Repeat, please, only the lines from the top of the data down to the line with "TH=math.radians(46.5); CT=math.cos(TH); ST=math.sin(TH)"; include both of those lines.

______

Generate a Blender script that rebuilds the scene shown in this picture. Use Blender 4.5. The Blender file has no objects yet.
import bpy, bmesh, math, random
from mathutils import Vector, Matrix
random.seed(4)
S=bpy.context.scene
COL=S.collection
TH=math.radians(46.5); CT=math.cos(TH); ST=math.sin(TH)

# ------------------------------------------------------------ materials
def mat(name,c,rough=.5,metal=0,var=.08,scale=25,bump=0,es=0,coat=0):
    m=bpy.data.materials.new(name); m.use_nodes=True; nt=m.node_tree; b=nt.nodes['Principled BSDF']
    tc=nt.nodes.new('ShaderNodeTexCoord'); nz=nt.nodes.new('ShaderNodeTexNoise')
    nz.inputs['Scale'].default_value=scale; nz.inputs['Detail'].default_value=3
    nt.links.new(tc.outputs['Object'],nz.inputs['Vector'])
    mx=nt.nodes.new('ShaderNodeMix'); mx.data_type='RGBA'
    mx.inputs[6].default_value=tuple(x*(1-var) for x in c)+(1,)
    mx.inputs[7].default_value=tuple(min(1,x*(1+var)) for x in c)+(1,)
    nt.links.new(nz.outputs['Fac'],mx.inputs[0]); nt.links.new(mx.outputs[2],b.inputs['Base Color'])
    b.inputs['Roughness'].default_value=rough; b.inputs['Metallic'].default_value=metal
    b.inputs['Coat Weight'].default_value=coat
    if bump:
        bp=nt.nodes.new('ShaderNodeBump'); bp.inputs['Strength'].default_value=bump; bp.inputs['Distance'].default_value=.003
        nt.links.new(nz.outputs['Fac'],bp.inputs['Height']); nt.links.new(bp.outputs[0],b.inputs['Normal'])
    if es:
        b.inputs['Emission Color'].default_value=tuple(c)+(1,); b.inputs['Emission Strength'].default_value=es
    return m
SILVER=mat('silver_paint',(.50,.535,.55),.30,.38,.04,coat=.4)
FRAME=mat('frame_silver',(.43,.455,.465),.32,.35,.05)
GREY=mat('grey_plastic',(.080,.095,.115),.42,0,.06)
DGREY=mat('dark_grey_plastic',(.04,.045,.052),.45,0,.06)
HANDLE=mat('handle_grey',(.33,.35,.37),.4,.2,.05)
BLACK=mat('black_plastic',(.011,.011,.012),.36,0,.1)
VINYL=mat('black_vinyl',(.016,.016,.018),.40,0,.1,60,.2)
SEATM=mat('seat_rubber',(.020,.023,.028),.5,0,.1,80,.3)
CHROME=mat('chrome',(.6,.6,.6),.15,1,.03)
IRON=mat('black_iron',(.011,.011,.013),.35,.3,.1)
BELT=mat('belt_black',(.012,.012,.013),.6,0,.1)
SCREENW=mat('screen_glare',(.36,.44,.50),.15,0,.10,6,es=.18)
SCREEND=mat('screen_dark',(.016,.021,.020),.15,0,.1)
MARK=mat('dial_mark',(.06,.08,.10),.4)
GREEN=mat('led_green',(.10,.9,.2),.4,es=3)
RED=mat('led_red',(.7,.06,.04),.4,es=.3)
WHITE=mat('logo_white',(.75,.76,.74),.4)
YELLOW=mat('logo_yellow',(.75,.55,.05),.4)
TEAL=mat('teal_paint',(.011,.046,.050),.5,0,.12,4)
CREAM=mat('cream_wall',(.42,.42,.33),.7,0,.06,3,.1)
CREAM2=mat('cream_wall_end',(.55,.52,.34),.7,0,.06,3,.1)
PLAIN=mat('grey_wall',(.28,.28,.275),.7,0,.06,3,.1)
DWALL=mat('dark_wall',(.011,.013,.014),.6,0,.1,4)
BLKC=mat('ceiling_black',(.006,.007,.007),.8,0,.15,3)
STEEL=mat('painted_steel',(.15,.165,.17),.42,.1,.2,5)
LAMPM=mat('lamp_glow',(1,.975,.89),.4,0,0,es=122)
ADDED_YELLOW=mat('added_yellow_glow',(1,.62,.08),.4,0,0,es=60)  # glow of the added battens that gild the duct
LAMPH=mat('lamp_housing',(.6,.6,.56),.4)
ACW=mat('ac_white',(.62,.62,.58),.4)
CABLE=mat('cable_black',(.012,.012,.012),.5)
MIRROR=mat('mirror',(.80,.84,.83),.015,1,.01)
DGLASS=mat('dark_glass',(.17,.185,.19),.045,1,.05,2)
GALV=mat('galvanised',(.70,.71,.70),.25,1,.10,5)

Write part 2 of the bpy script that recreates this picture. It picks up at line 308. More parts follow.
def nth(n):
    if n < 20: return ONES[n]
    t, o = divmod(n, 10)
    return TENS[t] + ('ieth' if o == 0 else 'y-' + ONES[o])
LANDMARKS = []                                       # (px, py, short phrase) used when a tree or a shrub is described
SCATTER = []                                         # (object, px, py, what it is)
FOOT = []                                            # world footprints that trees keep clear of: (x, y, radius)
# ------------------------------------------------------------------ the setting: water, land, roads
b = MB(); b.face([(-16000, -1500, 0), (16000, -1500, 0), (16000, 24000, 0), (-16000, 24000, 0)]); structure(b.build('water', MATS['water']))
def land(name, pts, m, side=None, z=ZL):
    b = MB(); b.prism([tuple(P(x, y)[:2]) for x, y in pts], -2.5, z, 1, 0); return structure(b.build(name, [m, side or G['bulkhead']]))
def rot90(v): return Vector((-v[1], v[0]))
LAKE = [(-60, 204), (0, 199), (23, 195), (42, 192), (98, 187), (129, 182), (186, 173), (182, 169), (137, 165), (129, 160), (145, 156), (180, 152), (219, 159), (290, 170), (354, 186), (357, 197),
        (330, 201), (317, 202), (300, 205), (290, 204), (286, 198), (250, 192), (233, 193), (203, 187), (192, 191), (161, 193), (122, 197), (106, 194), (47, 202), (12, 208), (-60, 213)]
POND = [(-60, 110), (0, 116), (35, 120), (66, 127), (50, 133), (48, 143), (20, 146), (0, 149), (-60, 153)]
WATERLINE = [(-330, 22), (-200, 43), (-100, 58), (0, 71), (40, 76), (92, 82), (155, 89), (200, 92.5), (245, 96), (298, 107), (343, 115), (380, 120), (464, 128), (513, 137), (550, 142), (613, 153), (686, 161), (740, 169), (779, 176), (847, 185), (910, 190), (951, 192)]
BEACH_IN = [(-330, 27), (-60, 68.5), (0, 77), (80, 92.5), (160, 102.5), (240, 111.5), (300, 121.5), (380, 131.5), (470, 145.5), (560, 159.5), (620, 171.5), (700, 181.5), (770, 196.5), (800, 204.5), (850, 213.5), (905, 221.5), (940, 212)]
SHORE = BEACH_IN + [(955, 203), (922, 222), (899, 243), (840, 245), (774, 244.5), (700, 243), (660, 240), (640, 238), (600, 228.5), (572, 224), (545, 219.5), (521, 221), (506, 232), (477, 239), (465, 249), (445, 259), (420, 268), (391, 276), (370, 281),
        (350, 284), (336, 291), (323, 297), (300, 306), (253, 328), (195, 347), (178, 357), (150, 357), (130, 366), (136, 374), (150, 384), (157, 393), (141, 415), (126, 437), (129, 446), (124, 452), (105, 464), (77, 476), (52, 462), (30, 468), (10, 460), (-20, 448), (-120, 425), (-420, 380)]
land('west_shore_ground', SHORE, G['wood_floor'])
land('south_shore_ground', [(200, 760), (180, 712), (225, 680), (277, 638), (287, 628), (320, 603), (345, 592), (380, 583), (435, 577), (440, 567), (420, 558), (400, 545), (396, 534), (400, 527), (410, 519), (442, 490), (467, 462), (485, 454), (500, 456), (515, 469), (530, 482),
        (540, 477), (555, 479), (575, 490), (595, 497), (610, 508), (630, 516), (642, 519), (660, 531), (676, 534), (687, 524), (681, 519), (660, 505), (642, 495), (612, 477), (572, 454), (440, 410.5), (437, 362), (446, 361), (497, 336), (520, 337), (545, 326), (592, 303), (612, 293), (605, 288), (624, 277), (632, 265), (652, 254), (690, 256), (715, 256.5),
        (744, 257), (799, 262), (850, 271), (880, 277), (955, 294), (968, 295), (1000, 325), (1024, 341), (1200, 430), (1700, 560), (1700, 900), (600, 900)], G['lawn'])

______

### Task solution
Generate a Blender script that rebuilds the scene shown in this picture. Use Blender 4.5. The Blender file has no objects yet.
import bpy, bmesh, math, random
from mathutils import Vector, Matrix
random.seed(4)
S=bpy.context.scene
COL=S.collection
TH=math.radians(46.5); CT=math.cos(TH); ST=math.sin(TH)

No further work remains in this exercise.